Imagine it’s your first year of college. You’re the youngest on campus, studying an emerging industry comprised of creative and technical competition. Rana puts it this way: “When you’re in film school, you always want to defend yourself, defend your style, defend your voice, defend what you’re trying to do.” The desire to be heard as an aspiring filmmaker is accompanied by pressure. Rana recalls hearing “that I wasn’t a good cinematographer, [that] I don’t have an eye for cinematography… it just triggered me, and I leaned into it.” Remarkably, the noise didn’t intimidate her. Rana thinks, “You just feel it at heart, when you’re capable.” With her unwavering confidence, she got to work.
Recognition came quickly: her documentary, “Your Voice Only,” won the Netflix award for Best Documentary at the BFI Future Film Festival and premiered in the Shorts Competition of the 39th Kurzfilm Hamburg Film Festival. Her fictional short film, “Does It Hurt Too Bad to Look at Me?” premiered in the International Competition of the 45th Cairo International Film Festival and screened at the Red Sea International Film Festival, Amman International Film Festival, and the Saudi Film Festival. What’s more, Rana’s original series, “Why, Soad?” was developed at the Royal Film Commission of Jordan’s Series Screenwriters Lab. Beyond just proving herself, Rana found that “it’s a healing process. Every time I write a story, I grow, and I heal completely from it.”
Let’s do a play-by-play of her journey: Rana started by exploring her voice, honing in on the elements of herself that were projected in the stories she told. For example, she has three nationalities – Jordanian, Egyptian, and Algerian – and she says she has “always had this feeling that I wanted to find my identity. Every class in film school you enter, they would revolve around ‘write your story, write your identity, write your culture’ [because] the most authentic stories are the ones from your culture.” Originally, film school was a creative outlet that Rana leveraged to learn about herself, but she came to realize that something bigger was transpiring: “I’m not only telling my story, I’m telling the stories of a lot of women from the Middle East in their early 20s.” For Rana, film is a means of claiming, sharing, and defending the collective narratives of her audience.
The on-screen experience she creates gives “people a lens to different places that only through film they would be able to reach.” She dedicates unyielding determination to each and every project because she’s cloaked in the reassurance that “it’s just the law of energy. Everything you put your heart [into], and you really work hard [at], you’re going to find the results.”

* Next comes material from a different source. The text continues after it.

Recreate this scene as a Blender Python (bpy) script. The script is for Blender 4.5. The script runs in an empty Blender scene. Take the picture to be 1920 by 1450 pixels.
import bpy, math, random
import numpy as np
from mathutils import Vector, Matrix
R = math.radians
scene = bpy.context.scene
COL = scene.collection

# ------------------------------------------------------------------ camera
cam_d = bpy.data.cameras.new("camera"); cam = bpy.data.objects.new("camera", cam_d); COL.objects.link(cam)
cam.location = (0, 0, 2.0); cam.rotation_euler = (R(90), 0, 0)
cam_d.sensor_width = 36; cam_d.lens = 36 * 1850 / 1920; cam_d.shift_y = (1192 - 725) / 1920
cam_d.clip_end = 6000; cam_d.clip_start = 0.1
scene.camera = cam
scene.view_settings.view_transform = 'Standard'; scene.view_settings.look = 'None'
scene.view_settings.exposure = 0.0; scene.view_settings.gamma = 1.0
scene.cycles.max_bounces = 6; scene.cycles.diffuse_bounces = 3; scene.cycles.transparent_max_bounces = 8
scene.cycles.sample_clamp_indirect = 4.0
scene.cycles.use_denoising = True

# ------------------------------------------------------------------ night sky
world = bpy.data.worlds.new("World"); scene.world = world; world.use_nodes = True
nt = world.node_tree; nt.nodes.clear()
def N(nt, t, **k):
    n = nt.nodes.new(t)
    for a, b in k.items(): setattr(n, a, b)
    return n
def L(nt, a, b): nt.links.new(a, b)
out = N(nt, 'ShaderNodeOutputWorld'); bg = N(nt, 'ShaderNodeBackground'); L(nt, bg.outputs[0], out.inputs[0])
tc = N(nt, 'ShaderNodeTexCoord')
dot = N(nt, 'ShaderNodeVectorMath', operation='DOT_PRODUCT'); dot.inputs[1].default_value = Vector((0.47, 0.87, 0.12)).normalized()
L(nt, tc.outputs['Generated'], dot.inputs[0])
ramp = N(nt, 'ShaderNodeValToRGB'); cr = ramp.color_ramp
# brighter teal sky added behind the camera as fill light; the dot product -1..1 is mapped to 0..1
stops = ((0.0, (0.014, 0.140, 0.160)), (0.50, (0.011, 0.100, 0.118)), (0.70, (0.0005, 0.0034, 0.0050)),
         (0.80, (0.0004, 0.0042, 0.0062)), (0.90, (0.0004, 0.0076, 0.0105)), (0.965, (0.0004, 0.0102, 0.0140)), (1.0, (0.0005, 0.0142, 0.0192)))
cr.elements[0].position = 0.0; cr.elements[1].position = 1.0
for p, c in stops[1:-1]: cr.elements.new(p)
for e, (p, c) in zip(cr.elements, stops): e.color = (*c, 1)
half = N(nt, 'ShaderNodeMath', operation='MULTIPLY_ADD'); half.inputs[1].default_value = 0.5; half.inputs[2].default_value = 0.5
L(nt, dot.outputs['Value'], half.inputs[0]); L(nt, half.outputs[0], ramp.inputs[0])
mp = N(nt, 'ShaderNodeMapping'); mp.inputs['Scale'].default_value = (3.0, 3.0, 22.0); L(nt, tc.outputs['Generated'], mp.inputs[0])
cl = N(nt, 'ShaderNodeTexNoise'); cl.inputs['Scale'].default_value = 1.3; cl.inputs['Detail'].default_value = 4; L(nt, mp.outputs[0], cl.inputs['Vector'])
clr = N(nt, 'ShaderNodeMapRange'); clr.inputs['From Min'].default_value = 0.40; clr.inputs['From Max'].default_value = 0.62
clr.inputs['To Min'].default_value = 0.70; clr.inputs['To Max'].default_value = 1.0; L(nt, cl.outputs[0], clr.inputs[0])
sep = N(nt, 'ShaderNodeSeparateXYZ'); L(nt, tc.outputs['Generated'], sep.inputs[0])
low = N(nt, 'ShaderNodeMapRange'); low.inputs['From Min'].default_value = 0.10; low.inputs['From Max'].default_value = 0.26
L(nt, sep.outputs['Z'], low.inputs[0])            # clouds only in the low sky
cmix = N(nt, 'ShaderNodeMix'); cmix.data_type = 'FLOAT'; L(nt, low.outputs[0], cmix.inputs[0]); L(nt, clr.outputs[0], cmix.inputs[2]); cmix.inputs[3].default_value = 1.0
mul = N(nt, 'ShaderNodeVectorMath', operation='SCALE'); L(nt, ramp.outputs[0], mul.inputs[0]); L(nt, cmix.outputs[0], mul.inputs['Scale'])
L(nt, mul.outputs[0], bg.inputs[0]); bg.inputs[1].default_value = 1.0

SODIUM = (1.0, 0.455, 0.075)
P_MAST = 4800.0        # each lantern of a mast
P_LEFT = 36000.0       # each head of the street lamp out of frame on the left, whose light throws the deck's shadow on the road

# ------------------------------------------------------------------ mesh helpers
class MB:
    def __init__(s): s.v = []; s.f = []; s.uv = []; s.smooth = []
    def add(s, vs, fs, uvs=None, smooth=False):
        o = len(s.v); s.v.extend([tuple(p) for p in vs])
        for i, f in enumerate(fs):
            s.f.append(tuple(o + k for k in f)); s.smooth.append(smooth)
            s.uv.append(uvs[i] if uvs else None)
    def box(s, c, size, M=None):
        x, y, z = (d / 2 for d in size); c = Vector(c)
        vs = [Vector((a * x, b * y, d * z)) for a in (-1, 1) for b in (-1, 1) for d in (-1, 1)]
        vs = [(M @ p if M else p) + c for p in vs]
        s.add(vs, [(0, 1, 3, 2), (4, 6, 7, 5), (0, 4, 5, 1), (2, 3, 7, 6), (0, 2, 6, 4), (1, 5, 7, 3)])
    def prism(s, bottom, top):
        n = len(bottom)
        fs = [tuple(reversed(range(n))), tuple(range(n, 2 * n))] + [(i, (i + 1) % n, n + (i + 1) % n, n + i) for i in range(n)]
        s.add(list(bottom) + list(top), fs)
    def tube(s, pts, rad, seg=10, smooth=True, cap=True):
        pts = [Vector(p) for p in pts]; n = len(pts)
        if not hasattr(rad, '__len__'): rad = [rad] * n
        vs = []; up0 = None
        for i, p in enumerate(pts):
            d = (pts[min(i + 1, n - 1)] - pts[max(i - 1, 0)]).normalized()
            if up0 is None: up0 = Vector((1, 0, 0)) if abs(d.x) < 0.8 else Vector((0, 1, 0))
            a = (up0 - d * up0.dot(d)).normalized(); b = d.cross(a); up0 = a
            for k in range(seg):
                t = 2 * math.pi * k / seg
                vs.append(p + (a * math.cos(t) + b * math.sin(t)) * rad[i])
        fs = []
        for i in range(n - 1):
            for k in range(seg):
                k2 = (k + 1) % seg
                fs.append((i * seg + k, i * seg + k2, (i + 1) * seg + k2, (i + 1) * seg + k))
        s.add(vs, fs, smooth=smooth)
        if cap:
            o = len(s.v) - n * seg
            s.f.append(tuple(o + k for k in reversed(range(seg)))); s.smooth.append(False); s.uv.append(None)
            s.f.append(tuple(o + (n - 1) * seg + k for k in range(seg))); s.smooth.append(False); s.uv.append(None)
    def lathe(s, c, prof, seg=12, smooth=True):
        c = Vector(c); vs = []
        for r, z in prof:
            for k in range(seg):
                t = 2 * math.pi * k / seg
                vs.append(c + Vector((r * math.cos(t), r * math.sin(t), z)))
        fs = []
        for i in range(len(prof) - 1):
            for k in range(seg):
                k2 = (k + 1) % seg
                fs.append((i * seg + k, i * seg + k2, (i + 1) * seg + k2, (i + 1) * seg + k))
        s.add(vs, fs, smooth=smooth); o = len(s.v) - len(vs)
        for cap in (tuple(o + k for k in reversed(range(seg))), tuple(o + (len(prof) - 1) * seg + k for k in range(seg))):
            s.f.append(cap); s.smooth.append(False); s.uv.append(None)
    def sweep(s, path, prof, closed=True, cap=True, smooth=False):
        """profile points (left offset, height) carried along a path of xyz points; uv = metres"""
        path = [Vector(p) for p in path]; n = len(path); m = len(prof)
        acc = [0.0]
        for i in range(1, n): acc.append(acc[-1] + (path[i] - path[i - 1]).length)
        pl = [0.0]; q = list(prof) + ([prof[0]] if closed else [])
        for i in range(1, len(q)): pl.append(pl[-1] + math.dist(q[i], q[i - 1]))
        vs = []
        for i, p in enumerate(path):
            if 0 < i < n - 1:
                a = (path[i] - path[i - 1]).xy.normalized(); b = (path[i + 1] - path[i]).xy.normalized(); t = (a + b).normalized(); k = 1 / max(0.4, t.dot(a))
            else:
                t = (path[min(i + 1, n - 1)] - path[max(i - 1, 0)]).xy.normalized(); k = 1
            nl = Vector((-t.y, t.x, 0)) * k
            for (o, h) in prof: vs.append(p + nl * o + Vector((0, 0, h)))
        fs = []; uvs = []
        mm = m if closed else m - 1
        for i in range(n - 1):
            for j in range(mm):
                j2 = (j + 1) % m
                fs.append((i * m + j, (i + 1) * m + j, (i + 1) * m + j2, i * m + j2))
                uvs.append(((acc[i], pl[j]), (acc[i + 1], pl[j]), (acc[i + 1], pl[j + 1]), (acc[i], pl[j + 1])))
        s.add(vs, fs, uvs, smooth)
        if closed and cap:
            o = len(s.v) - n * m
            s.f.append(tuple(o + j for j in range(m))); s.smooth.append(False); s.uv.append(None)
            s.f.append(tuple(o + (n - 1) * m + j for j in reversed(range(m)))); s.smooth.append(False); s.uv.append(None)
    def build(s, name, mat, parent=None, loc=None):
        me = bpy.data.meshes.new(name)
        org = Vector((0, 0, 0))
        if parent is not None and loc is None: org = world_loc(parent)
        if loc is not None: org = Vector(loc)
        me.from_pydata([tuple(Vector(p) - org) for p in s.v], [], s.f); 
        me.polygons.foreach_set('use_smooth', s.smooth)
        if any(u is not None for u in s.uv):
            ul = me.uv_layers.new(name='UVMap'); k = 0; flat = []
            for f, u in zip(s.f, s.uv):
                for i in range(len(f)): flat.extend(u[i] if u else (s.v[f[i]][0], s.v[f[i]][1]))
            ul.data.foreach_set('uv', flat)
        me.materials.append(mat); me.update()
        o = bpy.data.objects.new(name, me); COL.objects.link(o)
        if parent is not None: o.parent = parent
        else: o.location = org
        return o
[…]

Aiming to build upon the momentum, Rana’s future holds larger projects and bigger aspirations, leveraging the platform she has built – an audience that is listening. As she says, “Being in a room where you are really seen and heard and trusted…this is where you blossom.” Rana unveiled her debut feature documentary at the El Gouna Film Festival and, in the festival’s market, her winning pitch for a feature film has landed her a spot at the Rotterdam Film Festival Director’s Lab where she will move the project further into development. Challenges may await her as they await us all in the pursuit of great strivings, but one thing is for sure: she will face them as one who is telling honest, original, and important stories.